With nearly one in five of all DPS students somehow classified as gifted and talented it seems pretty obvious that other criteria are at play. Unfortunately it probably also means that the roughly 6 percent of kids who are truly gifted and talented – the true focus of gifted and talented programs – are probably not being served as well as they should be.

But the gifted and talented system is imbalanced. Currently, just short of half of students who don’t qualify for free and reduced price lunch meet some gifted and talented classification. And almost unbelievably, there is a higher percentage of low-income white kids (21 percent) who are labeled gifted and talented than the percentage of non low-income black kids (15 percent), so there is more going on here than just a correlation between poverty and gifted and talented admissions.

Gifted programs serving white middle class families

The Times story notes that the evidence seems to suggest that many gifted and talented programs, whatever their intentions, are now both geared toward and predominantly serving white middle-class families, and that this is an institutional and deeply-rooted issue within the public school system in many cities.

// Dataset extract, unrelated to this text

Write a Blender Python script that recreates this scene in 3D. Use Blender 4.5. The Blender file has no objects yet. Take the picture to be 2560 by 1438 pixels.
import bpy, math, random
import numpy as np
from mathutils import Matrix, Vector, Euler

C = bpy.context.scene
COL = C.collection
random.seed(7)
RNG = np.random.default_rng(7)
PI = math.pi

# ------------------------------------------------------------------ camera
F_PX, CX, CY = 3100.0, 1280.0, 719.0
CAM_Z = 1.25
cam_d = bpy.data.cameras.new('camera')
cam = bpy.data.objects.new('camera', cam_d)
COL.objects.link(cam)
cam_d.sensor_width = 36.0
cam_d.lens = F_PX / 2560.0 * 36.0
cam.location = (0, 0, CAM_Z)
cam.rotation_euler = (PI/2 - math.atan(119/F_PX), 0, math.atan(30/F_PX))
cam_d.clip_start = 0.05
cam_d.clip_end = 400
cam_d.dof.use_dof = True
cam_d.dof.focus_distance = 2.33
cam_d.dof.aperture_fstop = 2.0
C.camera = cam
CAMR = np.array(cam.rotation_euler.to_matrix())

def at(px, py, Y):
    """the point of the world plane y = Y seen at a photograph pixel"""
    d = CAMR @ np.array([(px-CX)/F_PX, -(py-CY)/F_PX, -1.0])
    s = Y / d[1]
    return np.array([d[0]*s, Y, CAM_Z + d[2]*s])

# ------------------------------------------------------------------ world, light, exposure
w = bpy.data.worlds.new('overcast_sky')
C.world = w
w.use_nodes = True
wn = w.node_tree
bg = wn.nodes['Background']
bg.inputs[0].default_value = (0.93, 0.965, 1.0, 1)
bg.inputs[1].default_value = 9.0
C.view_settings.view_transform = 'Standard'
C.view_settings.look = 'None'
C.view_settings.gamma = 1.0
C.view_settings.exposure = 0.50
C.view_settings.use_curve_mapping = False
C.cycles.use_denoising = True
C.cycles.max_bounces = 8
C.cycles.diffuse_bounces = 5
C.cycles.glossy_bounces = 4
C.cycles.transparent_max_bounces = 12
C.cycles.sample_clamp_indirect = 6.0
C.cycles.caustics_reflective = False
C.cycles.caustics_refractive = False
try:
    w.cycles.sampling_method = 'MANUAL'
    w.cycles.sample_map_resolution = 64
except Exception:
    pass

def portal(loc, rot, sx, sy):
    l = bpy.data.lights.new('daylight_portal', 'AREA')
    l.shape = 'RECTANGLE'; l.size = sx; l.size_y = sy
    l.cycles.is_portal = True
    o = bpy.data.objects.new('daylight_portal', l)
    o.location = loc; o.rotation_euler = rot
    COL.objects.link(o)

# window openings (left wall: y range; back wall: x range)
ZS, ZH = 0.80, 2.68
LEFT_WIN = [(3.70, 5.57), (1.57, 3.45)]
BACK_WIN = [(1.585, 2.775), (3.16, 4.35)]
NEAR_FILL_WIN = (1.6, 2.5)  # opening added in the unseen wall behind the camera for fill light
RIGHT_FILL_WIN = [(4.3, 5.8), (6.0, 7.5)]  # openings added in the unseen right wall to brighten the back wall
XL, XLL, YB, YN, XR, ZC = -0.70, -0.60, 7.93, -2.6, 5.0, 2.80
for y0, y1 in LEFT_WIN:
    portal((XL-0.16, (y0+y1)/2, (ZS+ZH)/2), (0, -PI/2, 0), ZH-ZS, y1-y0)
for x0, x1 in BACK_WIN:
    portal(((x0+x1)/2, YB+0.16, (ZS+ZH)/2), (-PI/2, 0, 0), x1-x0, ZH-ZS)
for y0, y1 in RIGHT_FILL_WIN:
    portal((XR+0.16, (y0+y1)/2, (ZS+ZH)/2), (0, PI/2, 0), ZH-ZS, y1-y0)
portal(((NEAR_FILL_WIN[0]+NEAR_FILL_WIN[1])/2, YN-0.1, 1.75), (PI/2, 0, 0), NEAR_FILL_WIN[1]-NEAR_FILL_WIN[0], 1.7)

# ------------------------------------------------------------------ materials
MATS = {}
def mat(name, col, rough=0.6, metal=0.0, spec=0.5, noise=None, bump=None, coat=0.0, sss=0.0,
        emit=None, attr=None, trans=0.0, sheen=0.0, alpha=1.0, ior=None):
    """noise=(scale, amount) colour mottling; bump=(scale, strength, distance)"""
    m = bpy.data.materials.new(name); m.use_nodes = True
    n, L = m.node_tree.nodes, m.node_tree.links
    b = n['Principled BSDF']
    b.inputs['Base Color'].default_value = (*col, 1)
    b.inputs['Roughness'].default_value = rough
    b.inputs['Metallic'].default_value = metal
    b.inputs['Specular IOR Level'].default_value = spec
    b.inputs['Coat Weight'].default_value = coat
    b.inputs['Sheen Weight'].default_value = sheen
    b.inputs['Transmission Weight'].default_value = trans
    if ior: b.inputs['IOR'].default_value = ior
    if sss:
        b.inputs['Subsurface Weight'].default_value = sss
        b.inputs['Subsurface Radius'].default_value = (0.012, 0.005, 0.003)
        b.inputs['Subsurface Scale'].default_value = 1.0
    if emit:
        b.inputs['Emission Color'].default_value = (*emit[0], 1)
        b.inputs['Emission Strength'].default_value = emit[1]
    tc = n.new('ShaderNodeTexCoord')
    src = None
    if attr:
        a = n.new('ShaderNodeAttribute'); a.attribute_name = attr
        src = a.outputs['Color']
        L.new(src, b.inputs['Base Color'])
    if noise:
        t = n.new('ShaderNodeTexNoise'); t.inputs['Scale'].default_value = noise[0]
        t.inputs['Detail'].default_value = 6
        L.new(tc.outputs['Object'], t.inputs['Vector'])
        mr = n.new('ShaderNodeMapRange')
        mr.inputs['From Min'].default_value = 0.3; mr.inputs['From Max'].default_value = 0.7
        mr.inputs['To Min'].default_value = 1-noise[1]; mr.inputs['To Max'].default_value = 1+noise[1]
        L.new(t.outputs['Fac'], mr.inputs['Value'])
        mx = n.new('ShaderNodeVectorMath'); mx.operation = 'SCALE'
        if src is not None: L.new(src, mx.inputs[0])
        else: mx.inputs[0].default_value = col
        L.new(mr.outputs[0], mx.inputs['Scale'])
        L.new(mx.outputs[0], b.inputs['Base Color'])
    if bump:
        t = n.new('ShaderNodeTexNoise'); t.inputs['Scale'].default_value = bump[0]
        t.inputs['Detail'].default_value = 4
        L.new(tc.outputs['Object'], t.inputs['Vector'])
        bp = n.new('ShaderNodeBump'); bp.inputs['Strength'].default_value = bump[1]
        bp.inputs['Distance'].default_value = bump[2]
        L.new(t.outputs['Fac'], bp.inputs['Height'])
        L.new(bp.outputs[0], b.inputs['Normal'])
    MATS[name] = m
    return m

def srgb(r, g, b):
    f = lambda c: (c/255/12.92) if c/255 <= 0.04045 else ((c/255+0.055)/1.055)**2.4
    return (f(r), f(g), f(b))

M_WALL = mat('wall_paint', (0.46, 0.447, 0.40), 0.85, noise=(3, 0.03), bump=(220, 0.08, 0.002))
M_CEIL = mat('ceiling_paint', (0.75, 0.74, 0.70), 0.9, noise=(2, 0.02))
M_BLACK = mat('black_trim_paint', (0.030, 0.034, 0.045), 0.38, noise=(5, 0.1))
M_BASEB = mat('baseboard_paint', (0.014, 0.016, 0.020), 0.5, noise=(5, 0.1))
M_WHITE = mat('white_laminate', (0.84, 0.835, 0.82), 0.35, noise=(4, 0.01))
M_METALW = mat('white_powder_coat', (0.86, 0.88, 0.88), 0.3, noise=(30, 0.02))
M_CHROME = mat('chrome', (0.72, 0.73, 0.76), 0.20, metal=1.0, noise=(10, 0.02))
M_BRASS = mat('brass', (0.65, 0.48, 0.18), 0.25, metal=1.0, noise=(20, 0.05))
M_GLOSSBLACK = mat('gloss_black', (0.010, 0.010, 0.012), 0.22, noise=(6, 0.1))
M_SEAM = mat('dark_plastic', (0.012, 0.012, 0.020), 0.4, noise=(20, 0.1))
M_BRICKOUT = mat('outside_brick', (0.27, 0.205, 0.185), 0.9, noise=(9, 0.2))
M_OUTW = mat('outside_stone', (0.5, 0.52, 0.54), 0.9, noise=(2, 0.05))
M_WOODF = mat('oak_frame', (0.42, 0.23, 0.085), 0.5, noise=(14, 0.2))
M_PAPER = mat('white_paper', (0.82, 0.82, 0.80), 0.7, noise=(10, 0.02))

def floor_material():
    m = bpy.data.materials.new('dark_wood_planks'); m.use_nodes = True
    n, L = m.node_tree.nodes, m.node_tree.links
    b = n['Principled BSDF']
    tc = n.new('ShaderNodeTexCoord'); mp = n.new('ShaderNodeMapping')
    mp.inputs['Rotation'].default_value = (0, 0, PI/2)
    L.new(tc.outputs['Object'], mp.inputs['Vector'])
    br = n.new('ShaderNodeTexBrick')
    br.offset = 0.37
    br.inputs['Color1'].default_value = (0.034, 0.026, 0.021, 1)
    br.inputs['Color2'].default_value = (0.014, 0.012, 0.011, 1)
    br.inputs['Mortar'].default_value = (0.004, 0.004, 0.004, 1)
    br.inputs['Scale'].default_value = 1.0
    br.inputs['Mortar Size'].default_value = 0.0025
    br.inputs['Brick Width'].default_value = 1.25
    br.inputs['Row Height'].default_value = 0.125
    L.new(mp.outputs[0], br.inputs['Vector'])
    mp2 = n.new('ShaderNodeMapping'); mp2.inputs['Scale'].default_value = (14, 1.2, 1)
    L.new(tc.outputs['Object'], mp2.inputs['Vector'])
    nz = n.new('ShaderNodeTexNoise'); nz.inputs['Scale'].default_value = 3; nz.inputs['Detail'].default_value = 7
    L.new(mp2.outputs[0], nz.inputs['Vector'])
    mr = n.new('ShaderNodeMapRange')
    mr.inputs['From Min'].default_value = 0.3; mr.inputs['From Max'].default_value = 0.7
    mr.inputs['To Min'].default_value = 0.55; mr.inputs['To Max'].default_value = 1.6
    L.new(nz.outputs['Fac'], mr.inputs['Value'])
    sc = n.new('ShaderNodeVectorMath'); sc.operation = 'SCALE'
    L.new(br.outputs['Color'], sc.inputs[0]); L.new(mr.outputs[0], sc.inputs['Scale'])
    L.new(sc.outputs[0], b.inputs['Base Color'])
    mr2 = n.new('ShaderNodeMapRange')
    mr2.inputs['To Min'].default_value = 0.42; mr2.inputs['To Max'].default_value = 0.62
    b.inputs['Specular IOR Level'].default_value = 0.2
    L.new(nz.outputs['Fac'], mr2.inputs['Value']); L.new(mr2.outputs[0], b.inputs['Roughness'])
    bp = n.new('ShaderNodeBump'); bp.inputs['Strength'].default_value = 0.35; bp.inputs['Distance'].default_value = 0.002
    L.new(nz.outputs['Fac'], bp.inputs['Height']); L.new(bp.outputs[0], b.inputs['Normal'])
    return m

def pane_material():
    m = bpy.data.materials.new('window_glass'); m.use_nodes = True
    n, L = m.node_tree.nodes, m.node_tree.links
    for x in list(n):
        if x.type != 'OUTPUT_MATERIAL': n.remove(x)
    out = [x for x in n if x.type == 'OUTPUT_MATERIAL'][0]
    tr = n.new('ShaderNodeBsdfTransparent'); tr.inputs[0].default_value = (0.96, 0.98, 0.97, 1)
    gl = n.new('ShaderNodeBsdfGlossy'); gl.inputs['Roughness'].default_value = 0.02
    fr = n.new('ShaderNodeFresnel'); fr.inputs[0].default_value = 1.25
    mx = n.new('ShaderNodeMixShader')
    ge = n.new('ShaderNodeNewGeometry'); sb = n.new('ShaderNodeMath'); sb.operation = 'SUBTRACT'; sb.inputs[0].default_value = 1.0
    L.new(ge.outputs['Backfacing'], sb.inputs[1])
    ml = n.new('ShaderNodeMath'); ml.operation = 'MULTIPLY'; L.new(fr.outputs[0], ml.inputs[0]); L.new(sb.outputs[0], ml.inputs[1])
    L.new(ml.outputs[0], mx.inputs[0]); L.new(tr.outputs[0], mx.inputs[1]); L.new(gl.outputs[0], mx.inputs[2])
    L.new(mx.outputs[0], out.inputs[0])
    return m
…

It’s easy to read this claim about other places, but this story seems as much a part of the Denver landscape as anywhere else.

Many people may ascribe all sorts of malicious tendencies here – it’s not clear to me that this is true. But I do believe that, particularly over time, most benefits accrue to people who have resources to advocate for them, and these tend to reinforce themselves. This trend can become far worse in a large centralized system that is hard to change.

But whatever the origin or rationale, these numbers tell me that there needs to be a far deeper discussion about the purpose and process for gifted and talented programs in Denver. That dialogue will make lots of people uncomfortable – but hopefully less so than a hard look at the mirror in the data above, which is deeply unsettling.

Author notes: *At this level of specificity, there are some gifted and talented categories where the number of students is less than 16, and thus not recorded in CDE data, so the percentages may be slightly underrepresented. These categories are: black free and reduced price lunch, white free and reduced price lunch and black students who don’t qualify for free and reduced price lunch. And, I use math N (number of subjects in the sample) count data. There are occasional differences between the N counts for math, reading and writing, but these are unlikely to make any changes in the percentages.